→ WORK TO COMPLETE: Print the listing from its top line through the line containing "COL = scene.collection", nothing more, and leave out the pictures.

→ DATASET SECTION:
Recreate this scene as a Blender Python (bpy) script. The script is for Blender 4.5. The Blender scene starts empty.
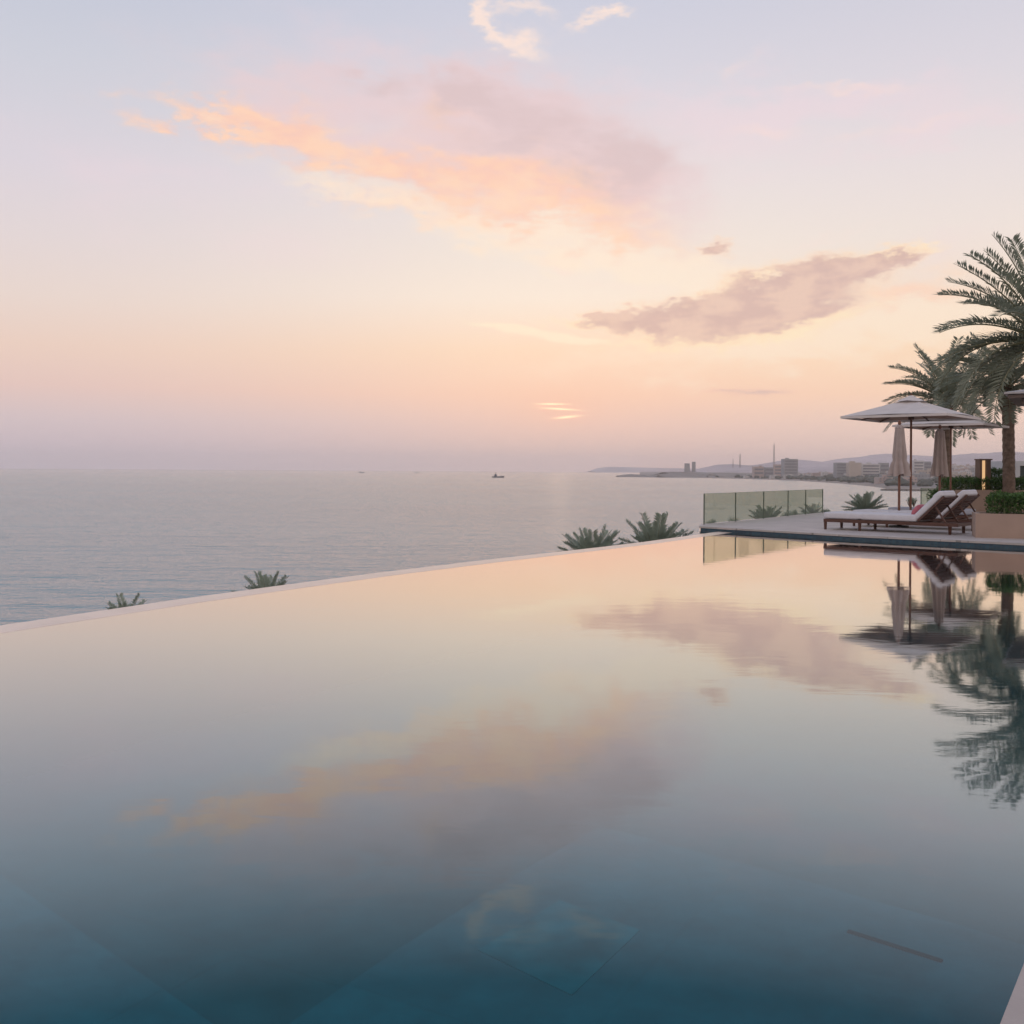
import bpy, bmesh, math, random
from mathutils import Vector, Matrix, Euler
R = math.radians
random.seed(7)
scene = bpy.context.scene
COL = scene.collection

# ------------------------------------------------------------------ camera
F = 1011.0                      # focal length in pixels of a 1024 frame
CAM = Vector((0, 0, 1.64))      # pool water is z = 0
ROLL = R(0.35)
HOR = 470.3
RIGHT = Vector((math.cos(ROLL), 0, math.sin(ROLL)))
UP = Vector((-math.sin(ROLL), 0, math.cos(ROLL)))
FWD = Vector((0, 1, 0))
DECK = 0.12                     # deck level above the pool water
SEA = -16.4

def ray(px, py):
    return RIGHT * (px - 512) + UP * (HOR - py) + FWD * F
def on_plane(px, py, z):
    d = ray(px, py); t = (z - CAM.z) / d.z
    return CAM + d * t
def at(px, py, Y):
    return CAM + ray(px, py) * (Y / F)

cam_data = bpy.data.cameras.new('camera')
cam = bpy.data.objects.new('camera', cam_data)
COL.objects.link(cam)
cam_data.sensor_width = 36; cam_data.sensor_fit = 'HORIZONTAL'
cam_data.lens = 36 * F / 1024
cam_data.shift_y = (HOR - 512) / 1024
cam_data.clip_start = 0.05; cam_data.clip_end = 200000
cam.matrix_world = Matrix.Translation(CAM) @ (Matrix.Rotation(R(90), 4, 'X') @ Matrix.Rotation(ROLL, 4, 'Z'))
scene.camera = cam

# ------------------------------------------------------------------ materials
def srgb(r, g, b):
    def f(c):
        c /= 255
        return c / 12.92 if c <= .04045 else ((c + .055) / 1.055) ** 2.4
    return (f(r), f(g), f(b), 1)

def new_mat(name):
    m = bpy.data.materials.new(name); m.use_nodes = True
    nt = m.node_tree
    for n in list(nt.nodes): nt.nodes.remove(n)
    out = nt.nodes.new('ShaderNodeOutputMaterial')
    return m, nt, out

def mat(name, col, rough=.6, var=.15, scale=4, bump=0, bscale=40, metallic=0, spec=.5, vec='Object', stretch=(1, 1, 1), trans=0):
    """plain procedural surface: base colour modulated by noise, optional bump, optional translucency"""
    m, nt, out = new_mat(name)
    N, L = nt.nodes, nt.links
    tc = N.new('ShaderNodeTexCoord'); mp = N.new('ShaderNodeMapping'); mp.inputs['Scale'].default_value = stretch
    L.new(tc.outputs[vec], mp.inputs[0])
    nz = N.new('ShaderNodeTexNoise'); nz.inputs['Scale'].default_value = scale; nz.inputs['Detail'].default_value = 6
    L.new(mp.outputs[0], nz.inputs['Vector'])
    cr = N.new('ShaderNodeMapRange'); cr.inputs[1].default_value = .3; cr.inputs[2].default_value = .7
    cr.inputs[3].default_value = 1 - var; cr.inputs[4].default_value = 1 + var
    L.new(nz.outputs[0], cr.inputs[0])
    mx = N.new('ShaderNodeVectorMath'); mx.operation = 'SCALE'; mx.inputs[0].default_value = col[:3]
    L.new(cr.outputs[0], mx.inputs['Scale'])
    b = N.new('ShaderNodeBsdfPrincipled')
    L.new(mx.outputs[0], b.inputs['Base Color'])
    b.inputs['Roughness'].default_value = rough; b.inputs['Metallic'].default_value = metallic
    b.inputs['Specular IOR Level'].default_value = spec
    if bump:
        n2 = N.new('ShaderNodeTexNoise'); n2.inputs['Scale'].default_value = bscale; n2.inputs['Detail'].default_value = 5
        L.new(mp.outputs[0], n2.inputs['Vector'])
        bp = N.new('ShaderNodeBump'); bp.inputs['Strength'].default_value = bump; bp.inputs['Distance'].default_value = .02
        L.new(n2.outputs[0], bp.inputs['Height']); L.new(bp.outputs[0], b.inputs['Normal'])
    if trans:
        t = N.new('ShaderNodeBsdfTranslucent'); L.new(mx.outputs[0], t.inputs[0])
        ms = N.new('ShaderNodeMixShader'); ms.inputs[0].default_value = trans
        L.new(b.outputs[0], ms.inputs[1]); L.new(t.outputs[0], ms.inputs[2]); L.new(ms.outputs[0], out.inputs[0])
    else:
        L.new(b.outputs[0], out.inputs[0])
    return m

def tile_mat(name, c1, c2, mortar, w, h, msize, rough=.5, rot=0, var=.12, bump=.3, gloss=.5, off=.5, vec='Object'):
    m, nt, out = new_mat(name); N, L = nt.nodes, nt.links
    tc = N.new('ShaderNodeTexCoord'); mp = N.new('ShaderNodeMapping'); mp.inputs['Rotation'].default_value = (0, 0, rot)
    L.new(tc.outputs[vec], mp.inputs[0])
    br = N.new('ShaderNodeTexBrick'); br.inputs['Scale'].default_value = 1
    br.inputs['Color1'].default_value = c1; br.inputs['Color2'].default_value = c2; br.inputs['Mortar'].default_value = mortar
    br.inputs['Brick Width'].default_value = w; br.inputs['Row Height'].default_value = h; br.inputs['Mortar Size'].default_value = msize
    br.offset = off
    L.new(mp.outputs[0], br.inputs[0])
    nz = N.new('ShaderNodeTexNoise'); nz.inputs['Scale'].default_value = 1.7; nz.inputs['Detail'].default_value = 8; nz.inputs['Roughness'].default_value = .65
    L.new(mp.outputs[0], nz.inputs['Vector'])
    cr = N.new('ShaderNodeMapRange'); cr.inputs[1].default_value = .3; cr.inputs[2].default_value = .7
    cr.inputs[3].default_value = 1 - var; cr.inputs[4].default_value = 1 + var
    L.new(nz.outputs[0], cr.inputs[0])
    mx = N.new('ShaderNodeVectorMath'); mx.operation = 'SCALE'; L.new(br.outputs[0], mx.inputs[0]); L.new(cr.outputs[0], mx.inputs['Scale'])
    b = N.new('ShaderNodeBsdfPrincipled'); L.new(mx.outputs[0], b.inputs['Base Color'])
    b.inputs['Roughness'].default_value = rough; b.inputs['Specular IOR Level'].default_value = gloss
    bp = N.new('ShaderNodeBump'); bp.inputs['Strength'].default_value = bump; bp.inputs['Distance'].default_value = .004; bp.invert = True
    L.new(br.outputs['Fac'], bp.inputs['Height']); L.new(bp.outputs[0], b.inputs['Normal'])
    L.new(b.outputs[0], out.inputs[0])
    return m

M = {}
M['stone'] = tile_mat('pale_stone_paving', (.48, .42, .385, 1), (.43, .375, .345, 1), (.26, .23, .21, 1), 1.2, .6, .008, .55, R(34))
M['coping'] = mat('coping_stone', (.45, .38, .34), .5, .1, 3, .2, 60)
M['render_wall'] = mat('tan_render', (.37, .265, .21), .85, .07, 2, .25, 90)
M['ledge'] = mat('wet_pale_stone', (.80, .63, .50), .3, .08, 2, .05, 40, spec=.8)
M['mosaic'] = tile_mat('blue_mosaic', (.012, .05, .10, 1), (.03, .10, .16, 1), (.05, .09, .11, 1), .05, .05, .004, .25, 0, .25, .4, off=0)
M['pool_floor'] = tile_mat('teal_pool_tile', (.0010, .064, .078, 1), (.0012, .070, .086, 1), (.0009, .061, .075, 1), 2.4, 2.4, .012, .5, R(30), .22, .2, .03, off=0)
M['pool_ledge'] = tile_mat('teal_pool_bench_tile', (.0014, .082, .105, 1), (.0017, .089, .113, 1), (.0012, .079, .10, 1), 2.4, 2.4, .01, .5, R(30), .25, .2, .03, off=0)
M['drain'] = mat('drain_slot', (.0008, .018, .022), .95, spec=0)
M['pool_pale'] = mat('pale_teal_tile', (.002, .10, .122), .7, .3, 3, spec=0)
M['teak'] = mat('dark_teak', (.085, .033, .02), .5, .3, 3, .15, 20, stretch=(1, 14, 14))
M['teak_pole'] = mat('teak_pole', (.17, .07, .04), .5, .2, 3)
M['cushion'] = mat('off_white_cushion', (.60, .58, .60), .9, .05, 5, .2, 30)
M['cushion_grey'] = mat('grey_cushion', (.36, .37, .42), .9, .05, 5, .2, 30)
M['pink'] = mat('pink_fabric', (.48, .14, .17), .9, .1, 8, .2, 40)
M['canopy'] = mat('canopy_fabric', (.72, .65, .61), .9, .05, 3, .1, 30, trans=.12)
M['lining'] = mat('tan_lining', (.36, .24, .19), .9, .05, 3)
M['closed_fabric'] = mat('folded_fabric', (.46, .375, .34), .9, .08, 5, .2, 30, trans=.1)
M['dark_metal'] = mat('dark_metal', (.05, .05, .05), .4, .1, metallic=.6)
M['leaf_palm'] = mat('palm_leaf', (.29, .31, .23), .55, .3, .9, trans=.35)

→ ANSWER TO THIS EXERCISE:
Recreate this scene as a Blender Python (bpy) script. The script is for Blender 4.5. The Blender scene starts empty.
import bpy, bmesh, math, random
from mathutils import Vector, Matrix, Euler
R = math.radians
random.seed(7)
scene = bpy.context.scene
COL = scene.collection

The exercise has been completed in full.